=== Problem description ===
Set the listing down unchanged, minus every embedded image.
* Begin Records supplied *
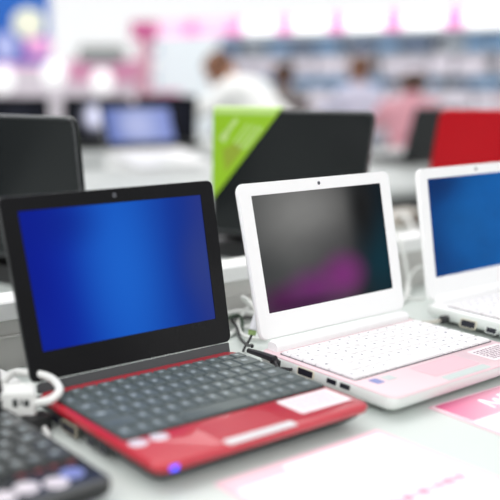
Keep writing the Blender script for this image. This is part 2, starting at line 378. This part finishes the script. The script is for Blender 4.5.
back_laptop((.702+eR.x*.27, 1.787+eR.y*.27), eR, .27, .2465, .28, 0, 'bright red laptop seen from behind at the upper right', M['redlid'])

# the lime card folded over the corner of the black lid (own thing)
root, W, LH, D, h, t, L1 = R1
bpy.context.view_layer.update()
card = thing('corner_card', 'lime green triangular card hung over the corner of the black laptop lid', 'card')
card.matrix_world = root.matrix_world @ Matrix.Translation((0, D, h)) @ Matrix.Rotation(math.pi/2-t, 4, 'X')
cw, ch, zz = .118, .150, -.0128      # lid local: x = W is the left corner as seen, z negative faces the camera
link('card_face', poly([(W+.001, LH+.002), (W-cw, LH+.002), (W+.001, LH-ch)], zz-.0008, zz), M['gcard'], card, smooth=False)
link('card_fold', poly([(W+.001, LH+.0012), (W-cw, LH+.0012), (W-cw, LH+.0036), (W+.001, LH+.0036)], zz-.0008, .002), M['gcardt'], card, smooth=False)
link('card_top_band', poly([(W, LH+.0018), (W-cw+.004, LH+.0018), (W-cw+.012, LH-.006), (W, LH-.006)], zz-.0012, zz-.0008), M['gcardt'], card, smooth=False)
bm = bmesh.new()
def strip(cx, cy, ln, wd, a):
    c_, s_ = math.cos(a), math.sin(a)
    poly([(cx+dx*c_-dy*s_, cy+dx*s_+dy*c_) for dx, dy in ((-ln/2,-wd/2),(ln/2,-wd/2),(ln/2,wd/2),(-ln/2,wd/2))], zz-.0013, zz-.0008, bm)
aa = math.atan2(-ch, cw)              # parallel to the slanted edge
for k, (dx, dy, ln) in enumerate(((.050,.030,.040), (.058,.033,.046), (.066,.036,.050), (.073,.036,.046))):
    for q in (-.36, -.1, .14, .38): strip(W-dx+q*ln*math.cos(aa), LH-dy-.006+q*ln*math.sin(aa), ln*.2, .0035, aa)
for dx, dy, ln, wd in ((.020,.042,.016,.012), (.028,.030,.020,.007), (.038,.018,.012,.007)): strip(W-dx, LH-dy, ln, wd, aa)
link('card_lettering', bm, M['gtext'], card, smooth=False)
link('card_patch', poly([(W-.018, LH-.062), (W-.050, LH-.048), (W-.052, LH-.066), (W-.024, LH-.100)], zz-.0011, zz-.0008), M['gbrown'], card, smooth=False)

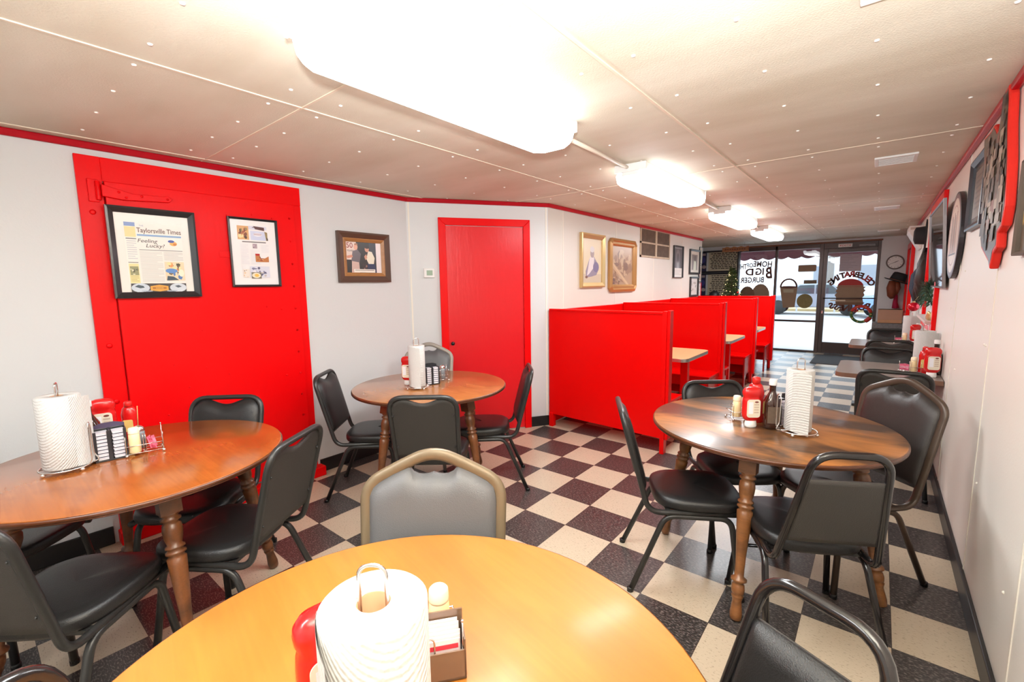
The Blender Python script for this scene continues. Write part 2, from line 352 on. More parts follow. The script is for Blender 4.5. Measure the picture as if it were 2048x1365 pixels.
# --- freezer style door on the left wall (door_1)
d1 = empty('door_1', (XL, -2.655, 0)); struct(d1, 'big red painted door with long strap hinge and two framed newspaper pages', 'door')
Y0, Y1 = -3.252-(-2.655), -2.055-(-2.655)
fo = MB(); fo.box((.001, Y0, 0), (.022, Y0+.105, 2.178)); fo.box((.001, Y0+.105, 2.05), (.022, Y1, 2.178)); fo.box((.001, Y1-.06, 0), (.02, Y1, 2.05)); fop = fo.build('door_frame', RED, d1, .003)
pn = MB(); pn.box((.001, Y0+.108, .1), (.045, Y1-.062, 2.047))
for k in range(11):
    for yy in (Y1-.1, Y1-.2 if k % 3 == 0 else Y1-.1): pn.ball((.045, yy, .35+k*.16), .008, 0, 5, None, 1)
for yy, zz in ((Y0+.33, 1.0), (Y0+.4, .85), (Y0+.28, .7), (Y0+.5, .96), (.1, 1.93), (.25, 1.95), (.38, 1.94), (.12, 1.62), (-.1, 1.2), (.03, .9), (.3, 1.33)): pn.ball((.045, yy, zz), .006, 0, 5)
pn.box((.045, .035, 1.66), (.049, .10, 1.70)); pnp = pn.build('door_panel', RED, d1, .004)
hg = MB(); yb = -3.19+2.655
hg.box((.022, yb-.022, 1.935), (.034, yb+.022, 2.055)); hg.tube([(.04, yb+.018, 1.945), (.04, yb+.018, 2.045)], .012, 10)
hg.prism([(yb+.03, 2.028), (yb+.16, 1.995), (yb+.33, 2.0), (yb+.345, 1.985), (yb+.33, 1.968), (yb+.12, 1.955), (yb+.03, 1.965)], .045, .064, 0, None, 'YZ')
for y, z in ((yb+.1, 1.995), (yb+.2, 1.985), (yb+.32, 1.984), (yb+.13, 1.97)): hg.ball((.064, y, z), .007, 0, 5)
hg.build('strap_hinge', RED, pnp, .003)
sl = MB(); sl.box((.001, Y0-.01, 0), (.085, Y1+.03, .075)); sl.build('threshold', RED, d1, .006)
bt = MB()
for z in (1.88, .83, 1.15): bt.lathe([(.014, 0), (.014, .006), (.006, .008)], 10, 0, Matrix.Translation((.022, Y0+.05, z)) @ Matrix.Rotation(PI/2, 4, 'Y'))
bt.build('bolt_heads', RED, fop)
# --- narrow door on the angled wall (door_2): local x along wall, local -y out of the wall
ang = math.atan2(dd.y, dd.x)
def WM(o, a): return Matrix.Translation(o) @ Matrix.Rotation(a, 4, 'Z')
d2 = empty('door_2', mat=WM(A, ang)); struct(d2, 'narrow red painted door with mitred red casing and small black knob', 'door')
cs = MB()
s0, s1, zt = .281, 1.173, 2.083; w = .068
cs.prism([(s0, 0), (s0+w, 0), (s0+w, zt-w), (s0, zt)], -.026, -.001); cs.prism([(s1-w, 0), (s1, 0), (s1, zt), (s1-w, zt-w)], -.026, -.001); cs.prism([(s0, zt), (s0+w, zt-w), (s1-w, zt-w), (s1, zt)], -.026, -.001)
cs.build('door_casing', RED, d2, .004)
dl = MB(); dl.box((s0+w+.002, -.010, .01), (s1-w-.002, -.001, zt-w-.004)); dlp = dl.build('door_panel', red_mat('worn_red_paint', (.72, .006, .012), .3, .35, .5), d2)
kn = MB(); kn.lathe([(.017, 0), (.019, .012), (.014, .02), (1e-6, .022)], 16, 0, Matrix.Translation((.385, -.010, .91)) @ Matrix.Rotation(PI/2, 4, 'X')); kn.build('door_knob', plain('black_knob', (.01, .01, .01), .4), dlp)
th = empty('thermostat', mat=WM(A, ang) @ Matrix.Translation((.185, -.001, 1.578))); tag(th, 'small white thermostat with green screen beside the narrow red door', 'thermostat')
q = MB(); q.box((-.05, -.022, -.043), (.05, 0, .043)); q.build('housing', WHITE, th, .006); q = MB(); q.box((-.024, -.0235, -.022), (.03, -.0215, .024)); q.build('screen', ink(140, 165, 140), th)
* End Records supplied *
=== Final result ===
Keep writing the Blender script for this image. This is part 2, starting at line 378. This part finishes the script. The script is for Blender 4.5.
back_laptop((.702+eR.x*.27, 1.787+eR.y*.27), eR, .27, .2465, .28, 0, 'bright red laptop seen from behind at the upper right', M['redlid'])

# the lime card folded over the corner of the black lid (own thing)
root, W, LH, D, h, t, L1 = R1
bpy.context.view_layer.update()
card = thing('corner_card', 'lime green triangular card hung over the corner of the black laptop lid', 'card')
card.matrix_world = root.matrix_world @ Matrix.Translation((0, D, h)) @ Matrix.Rotation(math.pi/2-t, 4, 'X')
cw, ch, zz = .118, .150, -.0128      # lid local: x = W is the left corner as seen, z negative faces the camera
link('card_face', poly([(W+.001, LH+.002), (W-cw, LH+.002), (W+.001, LH-ch)], zz-.0008, zz), M['gcard'], card, smooth=False)
link('card_fold', poly([(W+.001, LH+.0012), (W-cw, LH+.0012), (W-cw, LH+.0036), (W+.001, LH+.0036)], zz-.0008, .002), M['gcardt'], card, smooth=False)
link('card_top_band', poly([(W, LH+.0018), (W-cw+.004, LH+.0018), (W-cw+.012, LH-.006), (W, LH-.006)], zz-.0012, zz-.0008), M['gcardt'], card, smooth=False)
bm = bmesh.new()
def strip(cx, cy, ln, wd, a):
    c_, s_ = math.cos(a), math.sin(a)
    poly([(cx+dx*c_-dy*s_, cy+dx*s_+dy*c_) for dx, dy in ((-ln/2,-wd/2),(ln/2,-wd/2),(ln/2,wd/2),(-ln/2,wd/2))], zz-.0013, zz-.0008, bm)
aa = math.atan2(-ch, cw)              # parallel to the slanted edge
for k, (dx, dy, ln) in enumerate(((.050,.030,.040), (.058,.033,.046), (.066,.036,.050), (.073,.036,.046))):
    for q in (-.36, -.1, .14, .38): strip(W-dx+q*ln*math.cos(aa), LH-dy-.006+q*ln*math.sin(aa), ln*.2, .0035, aa)
for dx, dy, ln, wd in ((.020,.042,.016,.012), (.028,.030,.020,.007), (.038,.018,.012,.007)): strip(W-dx, LH-dy, ln, wd, aa)
link('card_lettering', bm, M['gtext'], card, smooth=False)
link('card_patch', poly([(W-.018, LH-.062), (W-.050, LH-.048), (W-.052, LH-.066), (W-.024, LH-.100)], zz-.0011, zz-.0008), M['gbrown'], card, smooth=False)

The Blender Python script for this scene continues. Write part 2, from line 352 on. More parts follow. The script is for Blender 4.5. Measure the picture as if it were 2048x1365 pixels.
# --- freezer style door on the left wall (door_1)
d1 = empty('door_1', (XL, -2.655, 0)); struct(d1, 'big red painted door with long strap hinge and two framed newspaper pages', 'door')
Y0, Y1 = -3.252-(-2.655), -2.055-(-2.655)
fo = MB(); fo.box((.001, Y0, 0), (.022, Y0+.105, 2.178)); fo.box((.001, Y0+.105, 2.05), (.022, Y1, 2.178)); fo.box((.001, Y1-.06, 0), (.02, Y1, 2.05)); fop = fo.build('door_frame', RED, d1, .003)
pn = MB(); pn.box((.001, Y0+.108, .1), (.045, Y1-.062, 2.047))
for k in range(11):
    for yy in (Y1-.1, Y1-.2 if k % 3 == 0 else Y1-.1): pn.ball((.045, yy, .35+k*.16), .008, 0, 5, None, 1)
for yy, zz in ((Y0+.33, 1.0), (Y0+.4, .85), (Y0+.28, .7), (Y0+.5, .96), (.1, 1.93), (.25, 1.95), (.38, 1.94), (.12, 1.62), (-.1, 1.2), (.03, .9), (.3, 1.33)): pn.ball((.045, yy, zz), .006, 0, 5)
pn.box((.045, .035, 1.66), (.049, .10, 1.70)); pnp = pn.build('door_panel', RED, d1, .004)
hg = MB(); yb = -3.19+2.655
hg.box((.022, yb-.022, 1.935), (.034, yb+.022, 2.055)); hg.tube([(.04, yb+.018, 1.945), (.04, yb+.018, 2.045)], .012, 10)
hg.prism([(yb+.03, 2.028), (yb+.16, 1.995), (yb+.33, 2.0), (yb+.345, 1.985), (yb+.33, 1.968), (yb+.12, 1.955), (yb+.03, 1.965)], .045, .064, 0, None, 'YZ')
for y, z in ((yb+.1, 1.995), (yb+.2, 1.985), (yb+.32, 1.984), (yb+.13, 1.97)): hg.ball((.064, y, z), .007, 0, 5)
hg.build('strap_hinge', RED, pnp, .003)
sl = MB(); sl.box((.001, Y0-.01, 0), (.085, Y1+.03, .075)); sl.build('threshold', RED, d1, .006)
bt = MB()
for z in (1.88, .83, 1.15): bt.lathe([(.014, 0), (.014, .006), (.006, .008)], 10, 0, Matrix.Translation((.022, Y0+.05, z)) @ Matrix.Rotation(PI/2, 4, 'Y'))
bt.build('bolt_heads', RED, fop)
# --- narrow door on the angled wall (door_2): local x along wall, local -y out of the wall
ang = math.atan2(dd.y, dd.x)
def WM(o, a): return Matrix.Translation(o) @ Matrix.Rotation(a, 4, 'Z')
d2 = empty('door_2', mat=WM(A, ang)); struct(d2, 'narrow red painted door with mitred red casing and small black knob', 'door')
cs = MB()
s0, s1, zt = .281, 1.173, 2.083; w = .068
cs.prism([(s0, 0), (s0+w, 0), (s0+w, zt-w), (s0, zt)], -.026, -.001); cs.prism([(s1-w, 0), (s1, 0), (s1, zt), (s1-w, zt-w)], -.026, -.001); cs.prism([(s0, zt), (s0+w, zt-w), (s1-w, zt-w), (s1, zt)], -.026, -.001)
cs.build('door_casing', RED, d2, .004)
dl = MB(); dl.box((s0+w+.002, -.010, .01), (s1-w-.002, -.001, zt-w-.004)); dlp = dl.build('door_panel', red_mat('worn_red_paint', (.72, .006, .012), .3, .35, .5), d2)
kn = MB(); kn.lathe([(.017, 0), (.019, .012), (.014, .02), (1e-6, .022)], 16, 0, Matrix.Translation((.385, -.010, .91)) @ Matrix.Rotation(PI/2, 4, 'X')); kn.build('door_knob', plain('black_knob', (.01, .01, .01), .4), dlp)
th = empty('thermostat', mat=WM(A, ang) @ Matrix.Translation((.185, -.001, 1.578))); tag(th, 'small white thermostat with green screen beside the narrow red door', 'thermostat')
q = MB(); q.box((-.05, -.022, -.043), (.05, 0, .043)); q.build('housing', WHITE, th, .006); q = MB(); q.box((-.024, -.0235, -.022), (.03, -.0215, .024)); q.build('screen', ink(140, 165, 140), th)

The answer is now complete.